PDF versions when combining — 1.4, 1.7, 2.0
Every PDF declares its version near the top: a header line like %PDF-1.7, plus an optional version override in the catalog. Combining two PDFs of different versions raises a small but real question: what version does the result claim?
Why the version matters
The version is not a marketing label. It is a contract: any conforming reader supporting that version must be able to interpret every feature inside the file. Pick a version too low and a feature used in the body (transparency, object streams, AES-256) violates the contract; pick too high and you exclude readers that don't yet support it.
What each version actually added
- 1.3 (1999). The last "everything-works-everywhere" baseline. Still a safe target for legacy systems.
- 1.4 (2001). Transparency and blending modes (game-changer for design); JBIG2 compression for bitonal scans; the start of tagged PDF for accessibility.
- 1.5 (2003). Object streams (smaller file size by packing objects into compressed bundles); cross-reference streams replacing the plain-text xref table; XFA forms.
- 1.6 (2004). Embedded files; AES-128 encryption; 3D annotations.
- 1.7 (2006, ISO 32000-1 in 2008). Standardized everything 1.6 had; rich media; portable collections. Adobe Extension Level 3 (2008) added 256-bit AES; a weakness in the password-check algorithm was found later and fixed in Extension Level 8 (2011).
- 2.0 (2017, ISO 32000-2; revised 2020). UTF-8 strings throughout (previous versions used PDFDocEncoding or UTF-16BE); AES-256 cleanup; deprecates XFA; mandatory tagging for PDF/UA-2.
What version the output declares
The right rule for any merger is max(input_versions, version_required_by_used_features). If you combine a 1.4 PDF with a 1.7 PDF, the output should be at least 1.7 — using transparency, JBIG2, or anything else from either input remains valid. Going down (output as 1.4 to "be compatible") would invalidate any 1.5+ feature from the 1.7 input.
The merge tool used by CombinePDF picks an output version on its own; it typically writes a recent version (often 1.7) regardless of input versions. The converter doesn't perform version analysis or feature detection in our code, so the output's declared version is the merge tool's choice. Modern viewers handle PDF 1.7 and 2.0 transparently, so this is rarely visible.
Version overrides in the catalog
The header line is conventional. The authoritative version is the catalog's /Version entry if present, which can override the header. This was added in PDF 1.4 specifically so that incremental updates could bump the version without rewriting the header. A combine has to check both: parse the catalog override before parsing the header.
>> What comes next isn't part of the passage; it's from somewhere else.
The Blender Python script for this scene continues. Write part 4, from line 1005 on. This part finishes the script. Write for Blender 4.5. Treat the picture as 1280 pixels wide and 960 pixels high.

What this means for output size
When the output declares a modern version (1.5+), the merge tool may apply two compression features that older PDFs don't use:
- Object streams bundle multiple indirect objects into a single Flate-compressed stream. A typical PDF gains 10–20% on size.
- Cross-reference streams replace the plain-text xref table with a compressed binary index. Negligible for small files; meaningful (1–3%) for large ones.
Whether the merge tool actually uses these is its call. If you compare a combined output's size to the literal sum of input sizes, expect to see a savings of a few percent when inputs were old (1.4) and a similar or slightly larger output when both were already modern.
PDF/A and PDF/X — archival and print
These are constrained subsets of PDF for archival (PDF/A) and print production (PDF/X). They forbid certain features (encryption, JavaScript, external fonts) and require others (embedded ICC profiles, embedded fonts). Combining two PDF/A-compliant files does not automatically produce PDF/A output: the metadata claiming compliance is at the catalog level and the result needs validation.
PDF/A and PDF/X conformance are not preserved through this merge. The catalog-level metadata that declares conformance is dropped or invalidated by the operation. If you need an archival or print-production combine, validate and re-tag the output with veraPDF or a dedicated PDF/A or PDF/X tool.